A rundown of the basic steps needed to organize and execute a successful cake walk at your next PTO event.

Cake walks have long been a popular activity at parent groups events, and they’re still going strong. That’s probably due to the cake walk’s simplicity: As music plays, children walk around a large circle with numbers. When the music stops, a number is picked from a container and the child standing closest to the corresponding number on the circle wins a cake. Sounds like a sweet deal!

Over the years, parent groups have added their own twists to these events, but here’s a guide to help you put together a basic cake walk.

What you will need:

  • Donated cakes or other prizes
  • At least two parent volunteers—one to name the winners and the other to help children playing the game
  • A music device, such as an iPhone or portable CD player
  • A table to display prizes
  • Construction paper or pieces of cardboard to display numbers
  • Chalk, markers, or crayons for writing numbers

Square away official business first: Find out whether your group will need a permit.

  • Some states and local governments require gaming permits for cake walks. To find out whether a permit is needed in your area, search online for “charitable gaming” and the name of your state.
  • It’s also a good idea to call your city hall and county government to ask whether they require any paperwork.

Setup: Picture a large circle.

  • For outside events, draw a circle on pavement. Write numbers around the circle using chalk, or tape paper or cardboard pieces with numbers around the circle.
  • Indoors, you can use pieces of paper, each with a number written on it, to create a circle shape. Or set up chairs to form a circle.

How it works: Think of musical chairs.

  • The game begins when music starts; children walk around the circle as the music continues.
  • When the music stops, children move to the nearest number.
  • A parent volunteer pulls a number from a hat (or any container) and the child with that corresponding number wins the cake.
  • The process is repeated for a certain period of time or until prizes run out!

Prizes: It doesn’t have to be just cakes; you can be creative.

  • Many groups put their own spin on this event, giving out prizes like cupcakes, candy, or a variety of different baked goods.
  • Some give away little trinkets in an effort to reduce the amount of sweets at the carnival or festival.

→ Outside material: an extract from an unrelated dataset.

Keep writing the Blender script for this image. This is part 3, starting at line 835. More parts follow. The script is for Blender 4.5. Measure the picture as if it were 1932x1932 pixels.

Where do all the cakes (or other sweets) come from? Rely on donations.

  • Some groups work with local bakeries to get donated cakes.
  • Other groups make requests to parents and community members to send in cakes and other baked goods.

Is this a fundraiser? It can be.

  • Some groups sell tickets to participate, and if all the prizes are donated, the event can be a moneymaker.

Things to consider: Food rules and playing fair.

  • Check with your school to see whether rules about food and snacks will apply at your event. You may need to use approved packaged goods as prizes.
  • Make sure you securely display the numbers so that children do not become confused (and upset) when a winning number is called.